Provided data ->
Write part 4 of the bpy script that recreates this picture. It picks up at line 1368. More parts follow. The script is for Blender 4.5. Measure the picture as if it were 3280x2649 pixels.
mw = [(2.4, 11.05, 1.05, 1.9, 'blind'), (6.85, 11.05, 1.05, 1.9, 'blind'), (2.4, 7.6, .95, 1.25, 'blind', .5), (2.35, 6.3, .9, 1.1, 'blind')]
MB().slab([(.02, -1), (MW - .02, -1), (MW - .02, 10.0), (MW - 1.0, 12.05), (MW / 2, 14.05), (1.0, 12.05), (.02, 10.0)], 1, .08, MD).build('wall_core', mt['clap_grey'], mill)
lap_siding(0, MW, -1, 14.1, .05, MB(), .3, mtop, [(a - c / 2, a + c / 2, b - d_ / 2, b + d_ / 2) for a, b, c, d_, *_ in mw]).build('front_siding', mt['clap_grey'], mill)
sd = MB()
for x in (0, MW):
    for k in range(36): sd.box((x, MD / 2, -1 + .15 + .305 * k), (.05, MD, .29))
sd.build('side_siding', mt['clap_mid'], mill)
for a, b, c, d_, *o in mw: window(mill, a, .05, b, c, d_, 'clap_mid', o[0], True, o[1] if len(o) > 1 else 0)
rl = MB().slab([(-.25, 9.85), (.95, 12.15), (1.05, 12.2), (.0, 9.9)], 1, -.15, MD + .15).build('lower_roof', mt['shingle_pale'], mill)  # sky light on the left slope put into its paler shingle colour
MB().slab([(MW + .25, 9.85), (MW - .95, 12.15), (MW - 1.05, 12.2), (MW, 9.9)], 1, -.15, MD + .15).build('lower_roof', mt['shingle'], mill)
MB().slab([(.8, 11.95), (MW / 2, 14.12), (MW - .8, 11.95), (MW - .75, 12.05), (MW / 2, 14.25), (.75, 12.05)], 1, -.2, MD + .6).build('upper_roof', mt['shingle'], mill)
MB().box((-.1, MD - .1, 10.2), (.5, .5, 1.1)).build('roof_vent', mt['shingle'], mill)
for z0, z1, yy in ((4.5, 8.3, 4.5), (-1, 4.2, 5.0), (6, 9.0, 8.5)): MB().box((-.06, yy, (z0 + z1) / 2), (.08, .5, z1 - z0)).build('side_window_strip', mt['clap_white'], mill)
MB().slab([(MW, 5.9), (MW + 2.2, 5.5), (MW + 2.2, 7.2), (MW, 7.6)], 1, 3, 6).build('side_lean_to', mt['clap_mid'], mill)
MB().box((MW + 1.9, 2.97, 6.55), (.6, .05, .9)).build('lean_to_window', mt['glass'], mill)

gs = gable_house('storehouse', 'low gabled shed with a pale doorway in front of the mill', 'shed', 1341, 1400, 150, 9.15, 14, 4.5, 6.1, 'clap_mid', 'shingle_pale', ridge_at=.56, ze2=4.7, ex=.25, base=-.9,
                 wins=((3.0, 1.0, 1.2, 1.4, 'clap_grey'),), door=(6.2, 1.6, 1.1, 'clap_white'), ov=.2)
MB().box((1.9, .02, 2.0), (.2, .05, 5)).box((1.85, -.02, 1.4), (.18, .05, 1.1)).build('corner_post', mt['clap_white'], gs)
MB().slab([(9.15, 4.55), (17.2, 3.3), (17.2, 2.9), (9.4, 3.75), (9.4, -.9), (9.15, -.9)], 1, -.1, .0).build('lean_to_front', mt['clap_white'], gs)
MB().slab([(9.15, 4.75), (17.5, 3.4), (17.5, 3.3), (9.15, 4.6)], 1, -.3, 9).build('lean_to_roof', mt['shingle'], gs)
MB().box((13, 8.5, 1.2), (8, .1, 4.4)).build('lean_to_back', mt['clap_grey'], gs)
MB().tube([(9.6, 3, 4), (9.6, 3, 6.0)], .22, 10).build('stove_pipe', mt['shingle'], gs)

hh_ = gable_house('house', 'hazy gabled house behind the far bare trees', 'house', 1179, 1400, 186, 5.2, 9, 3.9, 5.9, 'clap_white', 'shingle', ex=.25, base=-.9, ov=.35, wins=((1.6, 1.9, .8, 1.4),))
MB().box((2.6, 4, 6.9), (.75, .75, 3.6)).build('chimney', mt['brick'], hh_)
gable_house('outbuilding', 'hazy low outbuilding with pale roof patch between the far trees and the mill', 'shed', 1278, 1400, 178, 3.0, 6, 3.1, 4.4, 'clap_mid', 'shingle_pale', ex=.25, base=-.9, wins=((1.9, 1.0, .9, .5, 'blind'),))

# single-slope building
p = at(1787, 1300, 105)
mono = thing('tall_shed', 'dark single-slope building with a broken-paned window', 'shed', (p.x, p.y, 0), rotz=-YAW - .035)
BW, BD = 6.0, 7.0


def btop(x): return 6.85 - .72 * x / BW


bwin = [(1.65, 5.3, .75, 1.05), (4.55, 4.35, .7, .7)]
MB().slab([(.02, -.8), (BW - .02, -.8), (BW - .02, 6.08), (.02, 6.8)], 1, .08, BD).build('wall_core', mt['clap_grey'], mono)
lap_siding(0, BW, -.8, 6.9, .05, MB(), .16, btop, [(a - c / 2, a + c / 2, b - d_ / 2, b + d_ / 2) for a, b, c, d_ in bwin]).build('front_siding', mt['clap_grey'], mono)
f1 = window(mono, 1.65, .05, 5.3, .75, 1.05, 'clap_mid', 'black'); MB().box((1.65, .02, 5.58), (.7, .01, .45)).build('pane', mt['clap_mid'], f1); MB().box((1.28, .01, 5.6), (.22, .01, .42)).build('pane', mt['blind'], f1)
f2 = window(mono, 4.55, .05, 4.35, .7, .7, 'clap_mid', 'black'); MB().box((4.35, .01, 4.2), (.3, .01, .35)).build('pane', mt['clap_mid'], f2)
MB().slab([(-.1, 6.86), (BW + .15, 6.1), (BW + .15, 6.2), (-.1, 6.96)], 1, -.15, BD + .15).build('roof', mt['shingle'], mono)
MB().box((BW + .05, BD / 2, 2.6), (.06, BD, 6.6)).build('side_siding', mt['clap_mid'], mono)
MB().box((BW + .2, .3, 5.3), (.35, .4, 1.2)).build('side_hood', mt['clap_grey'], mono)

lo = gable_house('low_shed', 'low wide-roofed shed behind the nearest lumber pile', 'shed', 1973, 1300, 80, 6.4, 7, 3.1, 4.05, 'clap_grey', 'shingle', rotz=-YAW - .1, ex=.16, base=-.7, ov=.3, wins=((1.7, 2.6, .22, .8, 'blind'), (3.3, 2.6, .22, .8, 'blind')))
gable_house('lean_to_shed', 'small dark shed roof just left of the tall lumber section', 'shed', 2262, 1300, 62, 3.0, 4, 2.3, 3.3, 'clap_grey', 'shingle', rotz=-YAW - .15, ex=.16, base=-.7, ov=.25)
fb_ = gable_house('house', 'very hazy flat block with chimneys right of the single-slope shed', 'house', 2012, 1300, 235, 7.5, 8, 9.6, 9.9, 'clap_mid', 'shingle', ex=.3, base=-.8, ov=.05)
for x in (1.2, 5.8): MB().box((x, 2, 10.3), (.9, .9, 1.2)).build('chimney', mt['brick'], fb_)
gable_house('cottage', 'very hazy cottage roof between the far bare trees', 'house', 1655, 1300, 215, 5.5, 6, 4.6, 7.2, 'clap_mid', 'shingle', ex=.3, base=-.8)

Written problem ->
Beginning at the top of the data, extract each line through the line containing "(.6, .05, .9)).build('lean_to_window', mt['glass'], mill)" and return those lines exactly, with nothing added.

Response to this exercise ->
Write part 4 of the bpy script that recreates this picture. It picks up at line 1368. More parts follow. The script is for Blender 4.5. Measure the picture as if it were 3280x2649 pixels.
mw = [(2.4, 11.05, 1.05, 1.9, 'blind'), (6.85, 11.05, 1.05, 1.9, 'blind'), (2.4, 7.6, .95, 1.25, 'blind', .5), (2.35, 6.3, .9, 1.1, 'blind')]
MB().slab([(.02, -1), (MW - .02, -1), (MW - .02, 10.0), (MW - 1.0, 12.05), (MW / 2, 14.05), (1.0, 12.05), (.02, 10.0)], 1, .08, MD).build('wall_core', mt['clap_grey'], mill)
lap_siding(0, MW, -1, 14.1, .05, MB(), .3, mtop, [(a - c / 2, a + c / 2, b - d_ / 2, b + d_ / 2) for a, b, c, d_, *_ in mw]).build('front_siding', mt['clap_grey'], mill)
sd = MB()
for x in (0, MW):
    for k in range(36): sd.box((x, MD / 2, -1 + .15 + .305 * k), (.05, MD, .29))
sd.build('side_siding', mt['clap_mid'], mill)
for a, b, c, d_, *o in mw: window(mill, a, .05, b, c, d_, 'clap_mid', o[0], True, o[1] if len(o) > 1 else 0)
rl = MB().slab([(-.25, 9.85), (.95, 12.15), (1.05, 12.2), (.0, 9.9)], 1, -.15, MD + .15).build('lower_roof', mt['shingle_pale'], mill)  # sky light on the left slope put into its paler shingle colour
MB().slab([(MW + .25, 9.85), (MW - .95, 12.15), (MW - 1.05, 12.2), (MW, 9.9)], 1, -.15, MD + .15).build('lower_roof', mt['shingle'], mill)
MB().slab([(.8, 11.95), (MW / 2, 14.12), (MW - .8, 11.95), (MW - .75, 12.05), (MW / 2, 14.25), (.75, 12.05)], 1, -.2, MD + .6).build('upper_roof', mt['shingle'], mill)
MB().box((-.1, MD - .1, 10.2), (.5, .5, 1.1)).build('roof_vent', mt['shingle'], mill)
for z0, z1, yy in ((4.5, 8.3, 4.5), (-1, 4.2, 5.0), (6, 9.0, 8.5)): MB().box((-.06, yy, (z0 + z1) / 2), (.08, .5, z1 - z0)).build('side_window_strip', mt['clap_white'], mill)
MB().slab([(MW, 5.9), (MW + 2.2, 5.5), (MW + 2.2, 7.2), (MW, 7.6)], 1, 3, 6).build('side_lean_to', mt['clap_mid'], mill)
MB().box((MW + 1.9, 2.97, 6.55), (.6, .05, .9)).build('lean_to_window', mt['glass'], mill)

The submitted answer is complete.